Module 10 Neutron Stars

Life Cycle of Stars

  • Main Sequence Phase
    • Most of a star's life is spent here.
    • Nuclear reaction: Hydrogen fusion produces helium.
  • Transition from Main Sequence
    • When hydrogen is depleted, the star changes location on the HR Diagram.
    • Location Factors: Size of the star.
    • Helium fusion begins to form carbon once hydrogen is used up.
    • Low mass stars (up to 8 times the Sun's size) experience a “helium flash” as helium fuses.

Evolution of Low Mass Stars

  • Helium Fusion
    • Generates carbon, leading to the expansion of the star into a red giant.
  • Instability Phase
    • Carbon runs out causing instability and pulsations.
  • Planetary Nebula Formation
    • Outer layers are expelled, creating a cloud of gas and dust (misnamed as "planetary nebula" as it involves no planets).
  • End Stage
    • Only the core remains, becoming a White Dwarf Star.
    • No further nuclear fusion occurs; it only emits heat radiation.
    • Eventually cools down and becomes a Black Dwarf, roughly the size of a planet.

Evolution of High Mass Stars

  • Carbon Fusion
    • When helium is exhausted, the weight of the outer layers forces the carbon core to collapse, raising temperatures to fuse carbon into heavier elements (oxygen, neon, magnesium).
  • Further Nuclear Fusion
    • As additional nuclear fuels exhaust, the core collapses again to reach temperatures high enough for further fusion (silicon, sulfur, calcium, argon).
    • The process continues until iron is formed.

Iron Core Collapse in High-Mass Stars

  • Collapse Effect
    • The iron core collapses.
  • Resulting Explosion
    • Post-collapse, the star expands back to original size and undergoes a supernova explosion.
  • Outcomes
    • Smaller high-mass stars transform into neutron stars.
    • Larger high-mass stars may become black holes.

Neutron Stars

  • Formation
    • Created when a massive star runs out of fuel and collapses.
  • Characteristics
    • Rapidly rotating neutron stars are known as pulsars.
    • Emit pulses of radiation at regular intervals, akin to a lighthouse.
    • Possess extremely strong magnetic fields which direct jets of particles along two magnetic poles.

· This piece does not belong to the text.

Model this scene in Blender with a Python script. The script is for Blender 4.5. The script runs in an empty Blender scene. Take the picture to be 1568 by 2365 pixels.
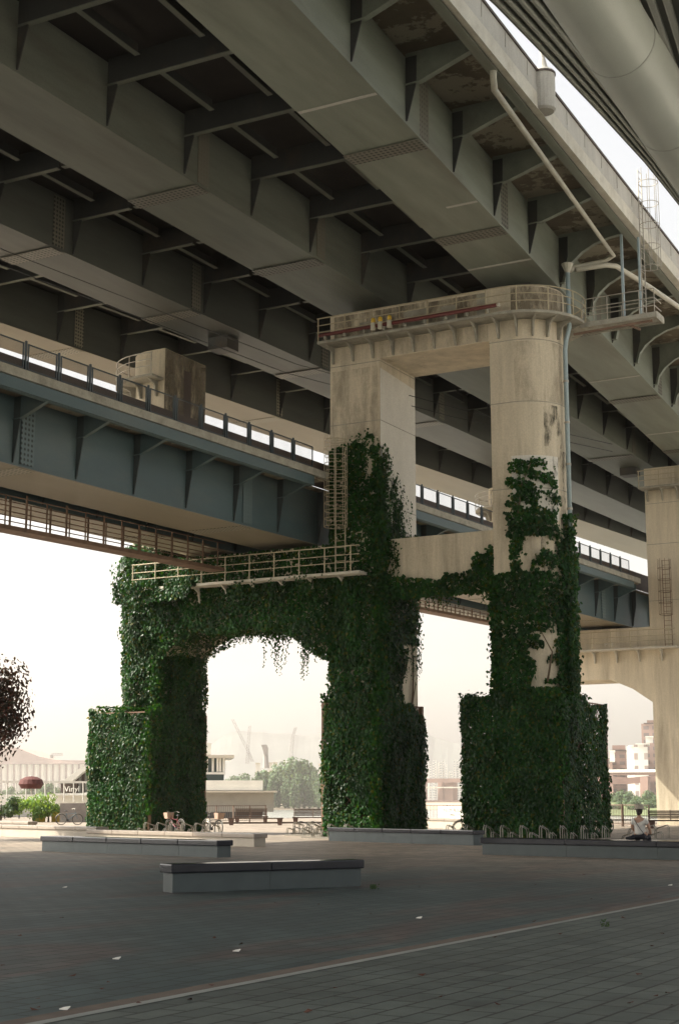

Discovery of Neutron Stars (Pulsars)

  • Jocelyn Bell's Contribution
    • In the 1960s, as a graduate student at Cambridge University, she utilized a radio telescope to study the twinkling of distant stars.
    • Discovered repeating radio waves occurring every second, initially labeling them as LGM for "Little Green Men."
    • Soon recognized these signals were from pulsars, which are neutron stars.